The software also avoids what Mr. Wallace argues
is the big problem in the industry
-- "the lie (that) I didn't see the change" in the drawings. The
system tracks changes made to blueprints as jobs evolve. A CD-ROM is burned at
the end of the job to provide a history of it for future use and for legal
protection.
Construction Network uses a rarity smacking of a
data processing throwback -- a system that relies on placing its own processing
units and screens in contractors' offices. That setup avoids problems with
outdated machines and conflicts in software and the need for specialists at the
companies, Mr. Wallace said.
"This is also the construction industry,
where the person who is sitting at a desk drinking coffee waiting for a
download is getting paid $27 an hour," said Mr. Wallace, whose
nine-employee company is based in Middleburg Heights.
But the hardware strategy also hikes the price.
The package costs upwards of $315 a month.
Charles Marshall, president of Marshall
Construction Co. of Richfield, is among the first 10 general contractors to
agree to go onto the system. He said he was attracted by Construction Network's
ability to provide secure, private connections, which are valuable for
contractors specializing in design-build projects. Secrecy is prized in such
projects, and the jobs are rarely publicly bid.
Construction Network joins those local groups providing
online services to the construction industry.
Builders Exchange, a Brooklyn Heights trade group
for construction contractors, operates an Internet-based public bidding system
for its members. Executive director Gregg Mazurek said members pay fees of $575
a year and can add the system's plan services for another $600 a year.
"Once contractors get a job, we're out of the
loop," Mr. Mazurek said. He described the Builders Exchange system as an
online construction job reporting service, an electronic version of the
traditional industry
plan room.
Mr. Mazurek credits Builders Exchange's system for
boosting its membership rolls and doesn't believe Construction Network will
harm the group. He acknowledged the need for private communication exists, and
said his group plans an option within the next 60 days allowing a contractor to
post only his or her own plans and specs on an area of the site.
The operator of one web-based online bidding
system said he believes Construction Network's costs are prohibitive.
"Nobody's going to buy it," said Bob
Fortney, president of both Constructionbidding.com Inc. and the Fortney &
Weygandt Inc. general contracting firm in North Olmsted.
"This is construction; you have enough
problems with people spending $20 a month," Mr.
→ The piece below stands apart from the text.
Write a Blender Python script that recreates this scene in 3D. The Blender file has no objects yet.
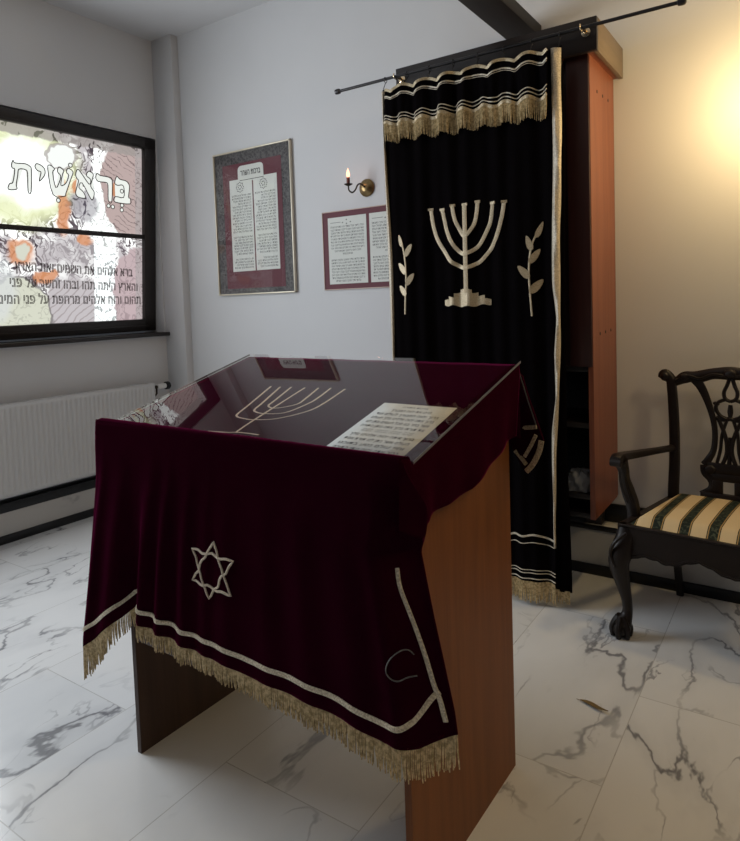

Fortney said. "A very
limited number of people are going to spend money for a service like this, but
I'm not one to sit in judgment on someone else's plan."
Mr. Fortney's system relies on registered sponsors
paying $3 per set of drawings plus a quarter a page to post plans on the web
site. Mr. Fortney launched the Internet company 18 months ago with his own
money after developing a system for his own firm's use. He said he now gets
100,000 hits a week on his site.
"I didn't think the industry
was ready for it," Mr. Fortney said. "Every day, I've been proven
wrong."
For his part, Mr. Wallace said the cost of his
approach is worth it for the virtues of the system. And, he added, "I'm
not having any trouble signing anyone up." He said 100 users have pledged
to work on the system when it's launched.
Mr. Wallace said he and an investor he wouldn't
identify spent $1 million creating Construction Network. He estimates the
company will be profitable within six months. He's also scouting out-of-town
locations to launch it; they include Columbus, Detroit, Tampa, Fla., and the
Virginia suburbs of Washington, D.C.
And five years out?
"We've not looked that far," Mr. Wallace said.